I want to add that LIVE conversations is what I truly prefer, and I do not think that anything (email, texting, etc) is the place to resolve conflicts (I have a relative that seems to only want to interact this way and the person lives close by) - as you stated, you miss the body language aspect of it, which is huge.
I go back and forth on this issue all the time. I will say this: I did have a contact with an unresolved relationship, too. And the Lord actually used to show me an area that needed healing. I was able to repent, and move on. All this while, I thought I had forgiven the person and my reaction to their request for contact alerted me to the fact that I had bitterness rooted. It was a hard thing to face about myself - humbling to say the least. And now, I'm more careful about who I accept requests for contact with. Two good lessons learned!

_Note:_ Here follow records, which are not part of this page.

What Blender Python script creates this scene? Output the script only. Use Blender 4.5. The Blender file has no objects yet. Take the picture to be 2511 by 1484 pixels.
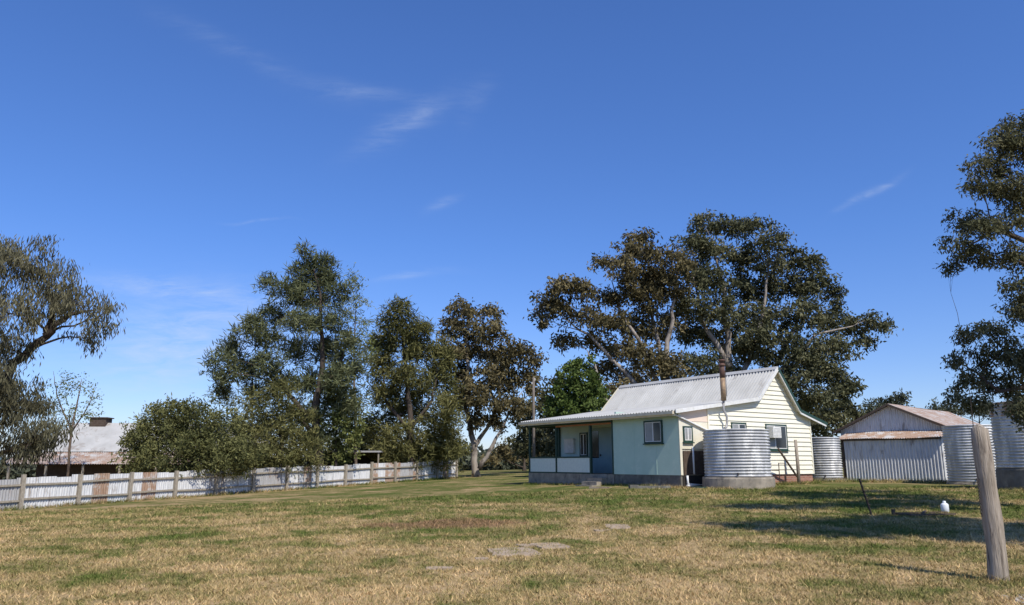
import bpy, math, random
import numpy as np
from mathutils import Vector, Matrix
random.seed(7); rng=np.random.default_rng(7)
scene=bpy.context.scene
COL=scene.collection
PITCH=math.radians(11.93); CP=math.cos(PITCH); SP=math.sin(PITCH); F=1860.0; EYE=1.6
# survey bearing -> world point at a true distance (sketch grid 2511 x 1484)
def sight(u,v,dist):
    yu=(742-v)/F; d=CP-yu*SP
    return Vector(((u-1255)/F/d*dist, dist, EYE+(SP+yu*CP)/d*dist))
def gh(x,y):
    x=np.asarray(x,dtype=float); y=np.asarray(y,dtype=float)
    s=np.clip((y-8)/26,0,1); s=s*s*(3-2*s)
    g=np.where(x<5,0.52-0.037*(5-np.maximum(x,-45)),0.52+0.006*(np.minimum(x,25)-5))
    g=g+0.006*(np.clip(y,35,75)-35)
    return s*g
def G(x,y): return float(gh(x,y))

# ------------------------------------------------------------------ mesh tools
class MB:
    def __init__(s): s.v=[]; s.f=[]; s.m=[] 
    def quad(s,a,b,c,d,mi=0):
        n=len(s.v); s.v+= [tuple(a),tuple(b),tuple(c),tuple(d)]; s.f.append((n,n+1,n+2,n+3)); s.m.append(mi)
    def poly(s,pts,mi=0):
        n=len(s.v); s.v+=[tuple(p) for p in pts]; s.f.append(tuple(range(n,n+len(pts)))); s.m.append(mi)
    def box(s,x0,x1,y0,y1,z0,z1,mi=0,mat=None):
        n=len(s.v)
        P=[(x0,y0,z0),(x1,y0,z0),(x1,y1,z0),(x0,y1,z0),(x0,y0,z1),(x1,y0,z1),(x1,y1,z1),(x0,y1,z1)]
        if mat is not None: P=[tuple(mat@Vector(p)) for p in P]
        s.v+=P
        for q in ((0,3,2,1),(4,5,6,7),(0,1,5,4),(1,2,6,5),(2,3,7,6),(3,0,4,7)):
            s.f.append(tuple(n+i for i in q)); s.m.append(mi)
    def beam(s,p0,p1,w,h,mi=0,up=Vector((0,0,1))):
        p0=Vector(p0);p1=Vector(p1); d=(p1-p0); L=d.length; d.normalize()
        sx=d.cross(up)
        if sx.length<1e-3: sx=Vector((1,0,0))
        sx.normalize(); u2=sx.cross(d)
        M=Matrix((( d.x,sx.x,u2.x,p0.x),(d.y,sx.y,u2.y,p0.y),(d.z,sx.z,u2.z,p0.z),(0,0,0,1)))
        s.box(0,L,-w/2,w/2,-h/2,h/2,mi,M)
    def tube(s,pts,rad,n=8,mi=0,wob=0.0):
        pts=[Vector(p) for p in pts]; base=len(s.v); k=len(pts)
        t=(pts[1]-pts[0]).normalized(); a=t.cross(Vector((0,0,1)))
        if a.length<0.05: a=Vector((1,0,0))
        a.normalize()
        for i,p in enumerate(pts):
            if i==0: t=pts[1]-pts[0]
            elif i==k-1: t=pts[-1]-pts[-2]
            else: t=pts[i+1]-pts[i-1]
            if t.length<1e-6: t=Vector((0,0,1))
            t.normalize(); a=(a-t*a.dot(t))
            if a.length<1e-4: a=t.orthogonal()
            a.normalize(); b=t.cross(a)
            for j in range(n):
                th=2*math.pi*j/n; r=rad[i]*(1+random.uniform(-wob,wob))
                s.v.append(tuple(p+(a*math.cos(th)+b*math.sin(th))*r))
        for i in range(k-1):
            for j in range(n):
                j2=(j+1)%n
                s.f.append((base+i*n+j,base+i*n+j2,base+(i+1)*n+j2,base+(i+1)*n+j)); s.m.append(mi)
        s.f.append(tuple(base+j for j in reversed(range(n)))); s.m.append(mi)
        s.f.append(tuple(base+(k-1)*n+j for j in range(n))); s.m.append(mi)
    def lathe(s,cx,cy,prof,n=64,mi=0,mif=None,jit=0.0):
        base=len(s.v); k=len(prof)
        for (r,z) in prof:
            for j in range(n):
                th=2*math.pi*j/n; rr=r+random.uniform(-jit,jit)
                s.v.append((cx+rr*math.cos(th),cy+rr*math.sin(th),z))
        for i in range(k-1):
            for j in range(n):
                j2=(j+1)%n
                s.f.append((base+i*n+j,base+i*n+j2,base+(i+1)*n+j2,base+(i+1)*n+j)); s.m.append(mi if mif is None else mif(i))
        s.f.append(tuple(base+(k-1)*n+j for j in range(n))); s.m.append(mi)
    def corr(s,o,a,b,pitch=0.09,amp=0.014,seg=6,rows=1,mi=0,sag=0.0):
        o=Vector(o);a=Vector(a);b=Vector(b); L=a.length; n=max(2,int(L/pitch*seg)); nrm=a.cross(b).normalized()
        base=len(s.v)
        for r in range(rows+1):
            for i in range(n+1):
                f=i/n; p=o+a*f+b*(r/rows)+nrm*(amp*math.sin(2*math.pi*f*L/pitch))
                if sag: p=p+nrm*(sag*math.sin(f*7.3+r*1.7))
                s.v.append(tuple(p))
        for r in range(rows):
            for i in range(n):
                q=base+r*(n+1)+i
                s.f.append((q,q+1,q+n+2,q+n+1)); s.m.append(mi)
def tag(o,label=None,category=None,group=None,kind=None):
    if label: o["label"]=label
    if category: o["category"]=category
    if group: o["group"]=group
    if kind: o["kind"]=kind
def obj(name,mb,mats,parent=None,smooth=False,origin=(0,0,0),**kw):
    me=bpy.data.meshes.new(name); ox,oy,oz=origin
    me.from_pydata([(x-ox,y-oy,z-oz) for x,y,z in mb.v],[],mb.f)
    if not isinstance(mats,(list,tuple)): mats=[mats]
    for m in mats: me.materials.append(m)
    me.polygons.foreach_set("material_index",mb.m)
    if smooth:
        me.polygons.foreach_set("use_smooth",[len(f)<=4 for f in mb.f])
    me.update()
    o=bpy.data.objects.new(name,me); COL.objects.link(o)
    if parent is not None: o.parent=parent
    else: o.location=origin
    tag(o,**kw); return o
def empty(name,loc,rotz=0,**kw):
    e=bpy.data.objects.new(name,None); e.empty_display_size=0.3; e.location=loc; e.rotation_euler=(0,0,rotz)
    COL.objects.link(e); tag(e,**kw); return e
def fastmesh(name,verts,nper,mat,parent=None,tint=None,loc=None,**kw):
    me=bpy.data.meshes.new(name); nv=len(verts); nf=nv//nper
    me.vertices.add(nv); me.vertices.foreach_set("co",verts.astype(np.float32).ravel())
    me.loops.add(nv); me.loops.foreach_set("vertex_index",np.arange(nv,dtype=np.int32))
    me.polygons.add(nf); me.polygons.foreach_set("loop_start",np.arange(0,nv,nper,dtype=np.int32))
    me.polygons.foreach_set("loop_total",np.full(nf,nper,dtype=np.int32))
    if tint is not None:
        at=me.attributes.new("tint",'FLOAT','POINT'); at.data.foreach_set("value",np.repeat(tint,nper).astype(np.float32))
    me.materials.append(mat); me.update(calc_edges=True)
    o=bpy.data.objects.new(name,me); COL.objects.link(o)
    if parent is not None: o.parent=parent
    if loc is not None: o.location=loc
    tag(o,**kw); return o

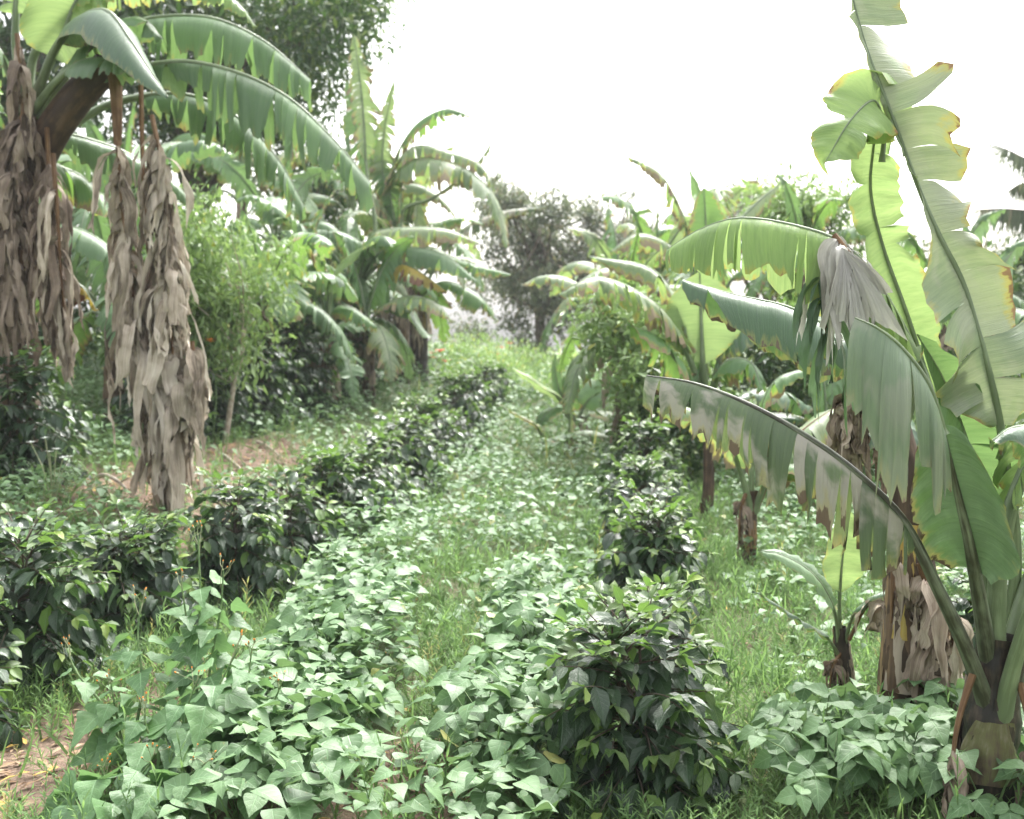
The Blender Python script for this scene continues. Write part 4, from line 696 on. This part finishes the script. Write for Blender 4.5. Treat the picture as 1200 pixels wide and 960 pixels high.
def shrub(name, b, blobs, n, size, mat, label, cat, group=None, trunkpts=None, tr=.03, tpl=T_small, seed=0, down=.3, barkmat='wood', limbs=5, shell=.5):
    rs = np.random.RandomState(seed+300); b = np.asarray(b, float); root = thing(name, b, label, cat, group)
    bl_ = [(np.asarray(c)-b, V(*r)) for c, r in blobs]
    p, R, sc, rn = blobs_leaves(bl_, n, size, rs, shell, down); mb = MB(); mass(mb, tpl, p, R, sc, rn); mb.build('crown' if cat == 'tree' else 'foliage', M[mat], root, kind='stuff')
    mb = MB(); tp = [b*0]+([np.asarray(q)-b for q in trunkpts] if trunkpts else [np.mean([c for c, r in bl_], 0)])
    q, L = curve(tp, 12) if len(tp) > 1 else (tp, 0); mb.tube(q-[0, 0, .05], np.linspace(tr, tr*.45, 12), 8); mb.build('trunk' if cat == 'tree' else 'stem', M[barkmat], root)
    lb = MB()
    for c, r in bl_[:max(limbs, 1)*4]:
        s_ = q[rs.randint(4, 12)]; e = c+V(*(rs.randn(3)*.15))*r; e2, _ = curve([s_, (s_+e)/2+rs.randn(3)*.08*np.linalg.norm(e-s_), e], 7); lb.tube(e2, np.linspace(tr*.4, tr*.1, 7), 5)
    lb.build('limbs', M[barkmat], root, kind='stuff'); return root
def blobset(px0, py0, px1, py1, Y, n, r, seed=0, dy=1.0):
    rs = np.random.RandomState(seed); out = []
    for i in range(n): out.append((P(px0+(px1-px0)*rs.rand(), py0+(py1-py0)*rs.rand(), Y+rs.randn()*dy), (r*(.7+.6*rs.rand()), r*(.7+.6*rs.rand()), r*(.5+.5*rs.rand()))))
    return out
# light green shrub tree left of centre
sb = G(P(262, 480, 12.6)[0], 12.6)
shrub('leafy_shrub', sb, blobset(215, 240, 250, 420, 12.8, 8, .38, 1, .4)+blobset(235, 270, 320, 420, 12.8, 10, .3, 2, .3)+blobset(190, 330, 240, 400, 12.6, 4, .3, 3, .3)+[(P(320, 310, 12.6), (.25, .25, .35)), (P(232, 255, 12.6), (.25, .25, .4))], 6500, .10, 'shrub', 'tall light green shrub with drooping leaves right of the dead leaf column', 'shrub', trunkpts=[P(275, 440, 12.6), P(285, 400, 12.7), P(280, 330, 12.8)], tr=.035, seed=1, down=.9, barkmat='bare')
shrub('leafy_shrub', G(-3.9, 14.6), blobset(150, 240, 240, 420, 14.8, 9, .5, 5, .6), 4200, .12, 'tree', 'dark green undergrowth shrub seen between the dead curtain and the light shrub', 'shrub', seed=2)
# big dark tree behind, top left
shrub('tree', G(-7.4, 25), blobset(170, -60, 415, 60, 25, 15, 1.3, 11, 1.5)+blobset(150, 20, 360, 150, 25.5, 12, 1.2, 12, 1.5)+blobset(200, 130, 370, 230, 25.5, 8, .9, 16, 1.2), 26000, .18, 'tree', 'big dark leafy tree filling the sky behind the top left bananas', 'tree', 'trees behind the field', trunkpts=[G(-7.0, 25, 2.5), P(230, 150, 25), P(260, 50, 25)], tr=.32, seed=3, limbs=9)
shrub('tree', G(-13, 24), blobset(-120, -80, 150, 140, 24, 16, 1.5, 13, 1.5), 14000, .22, 'tree', 'dark tree behind the banana leaves in the top left corner', 'tree', 'trees behind the field', trunkpts=[G(-12.5, 24, 3), P(0, 100, 24)], tr=.3, seed=4, limbs=6)
shrub('tree', G(-9, 19), blobset(-40, 180, 130, 420, 19, 14, 1.0, 14, 1.2), 12000, .17, 'tree', 'low bushy dark tree at the left edge behind the bank', 'tree', 'trees behind the field', seed=5, tr=.15)
shrub('tree', G(-5.2, 24.5), blobset(330, 200, 420, 400, 24.5, 10, .8, 15, 1), 8000, .16, 'tree', 'bushy tree behind the left side of the middle banana group', 'tree', 'trees behind the field', seed=6, tr=.12)
# grey-green trees in the gap
tb = G(.95, 36)
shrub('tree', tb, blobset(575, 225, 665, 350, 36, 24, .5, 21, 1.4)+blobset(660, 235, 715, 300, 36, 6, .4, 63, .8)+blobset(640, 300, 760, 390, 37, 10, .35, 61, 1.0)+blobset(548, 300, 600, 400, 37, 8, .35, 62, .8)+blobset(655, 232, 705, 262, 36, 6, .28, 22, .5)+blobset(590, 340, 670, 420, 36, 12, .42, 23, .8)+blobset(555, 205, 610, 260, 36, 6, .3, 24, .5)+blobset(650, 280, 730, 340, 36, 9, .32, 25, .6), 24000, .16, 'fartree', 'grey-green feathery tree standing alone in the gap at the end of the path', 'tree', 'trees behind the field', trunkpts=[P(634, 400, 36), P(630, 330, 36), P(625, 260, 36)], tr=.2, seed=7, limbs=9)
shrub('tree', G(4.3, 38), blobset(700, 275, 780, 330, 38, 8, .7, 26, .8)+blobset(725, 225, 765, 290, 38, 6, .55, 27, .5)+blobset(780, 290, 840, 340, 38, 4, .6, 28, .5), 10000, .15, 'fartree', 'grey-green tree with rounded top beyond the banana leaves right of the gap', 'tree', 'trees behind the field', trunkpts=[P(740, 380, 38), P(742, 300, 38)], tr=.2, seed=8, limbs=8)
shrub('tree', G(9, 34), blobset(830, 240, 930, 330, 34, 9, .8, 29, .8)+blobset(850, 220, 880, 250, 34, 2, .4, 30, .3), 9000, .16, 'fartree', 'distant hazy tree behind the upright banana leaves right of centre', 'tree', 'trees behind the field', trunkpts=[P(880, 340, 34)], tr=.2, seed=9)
shrub('tree', G(5.6, 17.5), blobset(905, 235, 1000, 330, 17.5, 11, .42, 31, .5), 5200, .12, 'shrub', 'leafy green tree behind the arching banana leaf, left of the tall twisted leaf', 'tree', 'trees behind the field', trunkpts=[P(955, 330, 17.5), P(955, 250, 17.5)], tr=.06, seed=10)
shrub('tree', G(8.4, 20), blobset(1090, 320, 1210, 430, 20, 12, .7, 32, .8), 6500, .15, 'tree', 'leafy bush tree at the right edge behind the nearest banana plant', 'tree', 'trees behind the field', seed=11, tr=.08)
shrub('tree', G(14, 34), blobset(1060, 300, 1260, 370, 34, 10, 1.0, 33, 1), 6500, .2, 'fartree', 'grey distant tree at the right edge under the palm fronds', 'tree', 'trees behind the field', seed=12, tr=.15)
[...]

I see a lot of pros and cons to Facebook. In my current circumstances, Facebook has been extremely helpful to me for socializing. I enjoy chatting with some people, and have used that often as a launchpad for phone conversations or a get-together with an old friend. Frankly, I'm going through rough stuff and don't want to burden any one friend with too much it. And when I feel like talking, how do I know who is running to and fro and who is spending special time with their family and who is available to talk with? On Facebook, I can see who is online and ask if they can chat. I've been extremely blessed by conversations I've had through the online chat feature, but I am very careful what I post on my wall or on others' walls. Of course, I'd love a hug and an evening to sit and chat with a friend, but in the absence of the availability of those things, Facebook has been great for me.
I too, have started to ignore requests from those I don't know much, and I'm considering deleting a bunch of existing "friends"... I've heard you can delete them and they're not notified of it. I haven't dealt with any harassment via FB... I'm sure that would be a different story entirely.